9 Comments to “– Le Diable dans la Crèche”

  1. Bonjour,
    la question de la grille me travaille…parceque dans la nativité de la chapelle palatine à Palerme, Joseph est assis sur un « truc » que je n’ai pu identifier, mais qui a l’apparence d’une grille et qui pourrait interdire la sortie de la grotte( l’enfer, le domaine des puissances du mal ?) dans la montagne.
    Est-ce possible ?
    http://blog.femmeactuelle.fr/Manise/06-03-2011.aspx

    • Merci Manise pour cette rareté iconographique. J’ai fait quelques recherches rapides, mais le mystère n’est pas totalement éclairci.
      Un magnifique sujet de recherche en tout cas :
      http://artifexinopere.com/?p=2495

      • Bonsoir,
        d’abord l’URL n’était pas celle de mon site, je vois maintenant mon erreur, mais simplement un lieu de référence pour voir l’oeuvre citée. Désolée.
        Quant à l’explication donnée, un bât, elle est intéressante.
        Reste l’irrationnel de la position assise sur une arête, si j’ai bien compris comment fonctionne un bât.
        D’oû l’expression c’est là que le bât blesse…Bon, excusez moi, il est tard , la fatigue…
        Quant à ne pas savoir ce qu’il représentait, ça ne me convainc pas. Il pourrait y avoir une question de contrainte architecturale, le mur est étroit, il est difficile d’y insérer tous les éléments ?

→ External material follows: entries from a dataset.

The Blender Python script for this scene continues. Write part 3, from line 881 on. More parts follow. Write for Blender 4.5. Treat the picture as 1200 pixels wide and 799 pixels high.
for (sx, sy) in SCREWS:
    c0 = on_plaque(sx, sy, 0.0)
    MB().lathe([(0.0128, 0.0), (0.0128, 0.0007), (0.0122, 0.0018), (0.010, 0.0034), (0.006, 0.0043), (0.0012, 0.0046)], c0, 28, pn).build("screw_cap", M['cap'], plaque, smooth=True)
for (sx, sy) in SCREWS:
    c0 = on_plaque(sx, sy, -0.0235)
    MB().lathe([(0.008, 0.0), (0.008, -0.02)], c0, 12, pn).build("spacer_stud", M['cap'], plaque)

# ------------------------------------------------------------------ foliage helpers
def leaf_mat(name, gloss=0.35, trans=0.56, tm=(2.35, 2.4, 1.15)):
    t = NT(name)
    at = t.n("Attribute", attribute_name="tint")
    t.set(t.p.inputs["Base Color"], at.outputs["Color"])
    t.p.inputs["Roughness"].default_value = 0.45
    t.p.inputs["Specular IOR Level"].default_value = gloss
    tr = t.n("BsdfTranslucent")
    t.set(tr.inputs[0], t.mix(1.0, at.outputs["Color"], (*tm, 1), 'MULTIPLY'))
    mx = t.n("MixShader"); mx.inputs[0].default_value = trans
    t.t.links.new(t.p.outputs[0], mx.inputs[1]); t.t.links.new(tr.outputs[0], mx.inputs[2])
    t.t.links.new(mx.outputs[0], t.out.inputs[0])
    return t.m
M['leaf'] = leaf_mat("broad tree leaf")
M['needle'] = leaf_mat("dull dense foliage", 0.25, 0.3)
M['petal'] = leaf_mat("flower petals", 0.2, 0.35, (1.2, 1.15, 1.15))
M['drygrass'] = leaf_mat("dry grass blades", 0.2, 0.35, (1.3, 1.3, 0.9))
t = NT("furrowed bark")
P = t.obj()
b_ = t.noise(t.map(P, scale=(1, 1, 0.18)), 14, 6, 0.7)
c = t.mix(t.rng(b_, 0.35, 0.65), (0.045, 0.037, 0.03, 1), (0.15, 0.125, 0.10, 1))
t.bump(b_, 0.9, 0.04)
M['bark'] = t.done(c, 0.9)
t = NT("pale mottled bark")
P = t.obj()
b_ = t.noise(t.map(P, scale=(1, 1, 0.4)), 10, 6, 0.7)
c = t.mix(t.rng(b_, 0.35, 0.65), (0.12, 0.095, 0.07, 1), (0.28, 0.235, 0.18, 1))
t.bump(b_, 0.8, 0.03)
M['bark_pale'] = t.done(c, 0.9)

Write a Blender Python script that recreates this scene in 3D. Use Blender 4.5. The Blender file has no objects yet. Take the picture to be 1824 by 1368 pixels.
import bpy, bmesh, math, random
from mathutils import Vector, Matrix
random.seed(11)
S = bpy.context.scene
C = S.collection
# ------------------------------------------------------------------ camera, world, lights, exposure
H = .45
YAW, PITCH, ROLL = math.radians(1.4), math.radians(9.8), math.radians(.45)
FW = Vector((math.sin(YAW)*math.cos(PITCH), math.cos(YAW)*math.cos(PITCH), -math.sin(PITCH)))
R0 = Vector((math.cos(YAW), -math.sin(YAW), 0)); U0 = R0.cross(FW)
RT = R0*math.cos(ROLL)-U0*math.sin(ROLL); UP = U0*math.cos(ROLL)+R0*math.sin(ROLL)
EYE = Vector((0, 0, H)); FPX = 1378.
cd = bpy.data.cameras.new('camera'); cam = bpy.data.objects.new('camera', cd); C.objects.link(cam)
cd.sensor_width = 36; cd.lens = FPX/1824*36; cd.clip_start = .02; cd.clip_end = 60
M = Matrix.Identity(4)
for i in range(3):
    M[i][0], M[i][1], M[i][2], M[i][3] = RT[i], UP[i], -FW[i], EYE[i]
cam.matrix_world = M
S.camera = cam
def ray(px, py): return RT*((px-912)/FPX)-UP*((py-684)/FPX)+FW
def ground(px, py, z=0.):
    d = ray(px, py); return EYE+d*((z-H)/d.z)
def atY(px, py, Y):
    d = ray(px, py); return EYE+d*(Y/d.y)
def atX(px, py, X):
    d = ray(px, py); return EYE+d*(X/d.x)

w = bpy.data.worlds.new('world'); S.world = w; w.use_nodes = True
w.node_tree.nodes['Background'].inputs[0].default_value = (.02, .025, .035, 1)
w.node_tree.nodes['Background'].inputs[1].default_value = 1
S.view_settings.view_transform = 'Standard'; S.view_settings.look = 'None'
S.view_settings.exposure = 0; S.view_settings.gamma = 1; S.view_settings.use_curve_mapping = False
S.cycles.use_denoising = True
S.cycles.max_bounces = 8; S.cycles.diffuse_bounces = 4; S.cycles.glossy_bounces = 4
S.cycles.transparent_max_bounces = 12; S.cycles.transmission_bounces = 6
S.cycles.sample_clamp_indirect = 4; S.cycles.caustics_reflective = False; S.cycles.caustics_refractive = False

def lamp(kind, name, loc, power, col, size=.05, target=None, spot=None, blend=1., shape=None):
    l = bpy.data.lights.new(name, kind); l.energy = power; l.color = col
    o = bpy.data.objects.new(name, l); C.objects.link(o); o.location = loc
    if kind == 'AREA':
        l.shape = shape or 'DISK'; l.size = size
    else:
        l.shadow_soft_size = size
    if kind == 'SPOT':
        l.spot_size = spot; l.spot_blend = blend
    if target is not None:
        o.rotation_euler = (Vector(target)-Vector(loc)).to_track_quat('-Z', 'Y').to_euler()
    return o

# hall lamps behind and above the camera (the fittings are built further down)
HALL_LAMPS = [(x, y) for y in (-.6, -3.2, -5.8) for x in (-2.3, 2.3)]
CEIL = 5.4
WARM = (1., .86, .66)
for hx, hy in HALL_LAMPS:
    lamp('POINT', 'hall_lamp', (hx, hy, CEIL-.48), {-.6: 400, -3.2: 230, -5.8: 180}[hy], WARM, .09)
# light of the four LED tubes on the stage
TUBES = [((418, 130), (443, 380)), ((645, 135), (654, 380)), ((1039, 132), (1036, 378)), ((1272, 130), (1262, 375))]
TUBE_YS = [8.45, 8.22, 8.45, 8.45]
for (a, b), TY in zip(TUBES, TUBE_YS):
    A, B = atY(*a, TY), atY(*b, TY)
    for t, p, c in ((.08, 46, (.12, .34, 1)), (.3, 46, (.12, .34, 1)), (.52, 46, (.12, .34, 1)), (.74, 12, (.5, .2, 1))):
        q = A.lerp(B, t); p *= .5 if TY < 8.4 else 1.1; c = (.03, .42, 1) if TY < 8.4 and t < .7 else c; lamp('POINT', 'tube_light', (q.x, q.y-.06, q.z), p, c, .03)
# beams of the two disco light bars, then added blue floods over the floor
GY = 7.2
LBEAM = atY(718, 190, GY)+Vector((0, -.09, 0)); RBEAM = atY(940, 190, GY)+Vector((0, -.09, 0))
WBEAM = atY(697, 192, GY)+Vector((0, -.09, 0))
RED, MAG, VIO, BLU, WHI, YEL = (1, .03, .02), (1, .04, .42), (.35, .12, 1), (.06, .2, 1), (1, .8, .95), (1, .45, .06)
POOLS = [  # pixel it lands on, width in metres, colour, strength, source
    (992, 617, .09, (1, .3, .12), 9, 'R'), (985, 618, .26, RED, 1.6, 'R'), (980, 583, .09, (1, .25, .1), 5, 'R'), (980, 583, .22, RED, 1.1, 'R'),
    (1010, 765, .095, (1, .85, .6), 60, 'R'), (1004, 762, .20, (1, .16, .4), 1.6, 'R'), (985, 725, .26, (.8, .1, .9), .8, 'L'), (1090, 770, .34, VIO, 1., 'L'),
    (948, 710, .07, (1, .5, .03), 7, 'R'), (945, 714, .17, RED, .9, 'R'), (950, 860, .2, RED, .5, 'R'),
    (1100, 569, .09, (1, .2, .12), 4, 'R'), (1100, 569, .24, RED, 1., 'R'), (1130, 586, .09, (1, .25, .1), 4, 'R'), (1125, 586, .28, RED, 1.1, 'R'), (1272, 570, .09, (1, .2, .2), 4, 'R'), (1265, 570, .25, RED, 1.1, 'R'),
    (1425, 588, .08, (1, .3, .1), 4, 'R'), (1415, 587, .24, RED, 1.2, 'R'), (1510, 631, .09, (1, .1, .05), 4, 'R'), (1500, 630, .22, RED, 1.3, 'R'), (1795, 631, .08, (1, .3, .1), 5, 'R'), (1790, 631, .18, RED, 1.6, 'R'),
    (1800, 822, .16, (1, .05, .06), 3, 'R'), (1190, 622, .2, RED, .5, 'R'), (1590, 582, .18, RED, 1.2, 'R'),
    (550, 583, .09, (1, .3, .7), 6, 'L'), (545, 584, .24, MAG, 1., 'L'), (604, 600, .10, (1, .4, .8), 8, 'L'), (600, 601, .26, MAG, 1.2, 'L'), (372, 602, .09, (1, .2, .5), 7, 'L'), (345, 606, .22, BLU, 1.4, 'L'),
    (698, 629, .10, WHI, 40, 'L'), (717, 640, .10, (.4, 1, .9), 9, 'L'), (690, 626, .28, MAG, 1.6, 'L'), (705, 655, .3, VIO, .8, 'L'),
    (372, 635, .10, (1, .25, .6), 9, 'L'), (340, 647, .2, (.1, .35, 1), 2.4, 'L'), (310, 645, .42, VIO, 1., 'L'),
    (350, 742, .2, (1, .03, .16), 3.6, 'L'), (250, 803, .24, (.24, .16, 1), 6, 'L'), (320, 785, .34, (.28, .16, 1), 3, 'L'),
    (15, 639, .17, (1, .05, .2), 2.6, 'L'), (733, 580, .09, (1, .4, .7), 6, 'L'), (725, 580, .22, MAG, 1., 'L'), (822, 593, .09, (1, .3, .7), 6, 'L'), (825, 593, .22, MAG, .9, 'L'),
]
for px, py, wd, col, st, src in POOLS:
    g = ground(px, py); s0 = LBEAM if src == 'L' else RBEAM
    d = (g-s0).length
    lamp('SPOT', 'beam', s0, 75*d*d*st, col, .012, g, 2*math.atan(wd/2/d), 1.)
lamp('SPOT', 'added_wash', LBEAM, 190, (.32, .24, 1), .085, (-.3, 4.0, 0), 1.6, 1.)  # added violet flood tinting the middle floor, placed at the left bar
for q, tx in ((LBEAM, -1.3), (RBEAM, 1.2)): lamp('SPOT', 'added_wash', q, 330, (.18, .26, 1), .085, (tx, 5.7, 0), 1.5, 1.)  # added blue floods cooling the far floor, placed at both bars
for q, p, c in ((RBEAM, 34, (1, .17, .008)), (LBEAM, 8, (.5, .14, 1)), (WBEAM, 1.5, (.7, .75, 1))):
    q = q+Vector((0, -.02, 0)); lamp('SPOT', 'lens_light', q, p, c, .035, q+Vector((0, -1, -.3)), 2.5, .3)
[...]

        • Je ne suis pas totalement convaincu non plus.
          Il est possible aussi que la mosaïque ait été détériorée et mal restaurée.

          • Je découvre votre site : passionnant! Les pistes qu’ouvre Claire, aussi : Son « truc » de la chapelle palatine, « le bât qui blesse » , si bât il y a, mérite qu’on aille voir de plus près : la position peut être d’autant plus inconfortable que… dieu sait ce qui peut se loger du côté droit (le bon!) ou du gauche, celui des boucs que vous savez !
            j’y associe une histoire que contait mon arrière-grand-mère à ses petites-filles: Elle avait bien réparti dans les deux côtés du bât de son âne le poisson que de Cassis elle allait, à travers bois, vendre à Aubagne. Dans les Gorguettes, elle trouve une poule. Bonne affaire! Elle l’attrape, la met dans le bât… et tout va de travers. Elle fait passer la poule de droite à gauche… et l’âne fait une embardée. Elle le tape pour qu’il reprenne le droit chemin. Mais la poule glousse et lui dit (je traduis du provençal) : pourquoi tu le tapes? Rapporte-moi où tu m’as prise, et l’âne ira droit. » Le diable, comme on sait, se cache dans les détails: y’avait quoi dans le bât de Palerme ?!…

  2. Bonsoir,
    à propos de diable dans la crèche, avez vous vu le bouc tourné au milieu de moutons dans la nativité de Giotto de la chapelle des Scrovegni? Mais enfin un bouc, symbole du mal, comme ça tranquille, c’est curieux. Je penserai plutôt à un symbole de la Passion, comme il va y en avoir très souvent. Ici ce serait le bouc du sacrifice d’expiation des Juifs préfigurant le sacrifice du Christ ? Qu’en pensez-vous ?

  3. SEVESTRE Philippe

    Vous dîtes qu’un certain Robert Walker a « découvert » en 1960 la figure d’un démon menaçant avec une patte griffue.
    J’ai un livre sur le triptyque Portinari, très illustré, édité chez Albin Michel en 1948. Il y a un détail de la corne du boeuf et de la patte griffue. Elle était déjà aperçue bien avant 1960.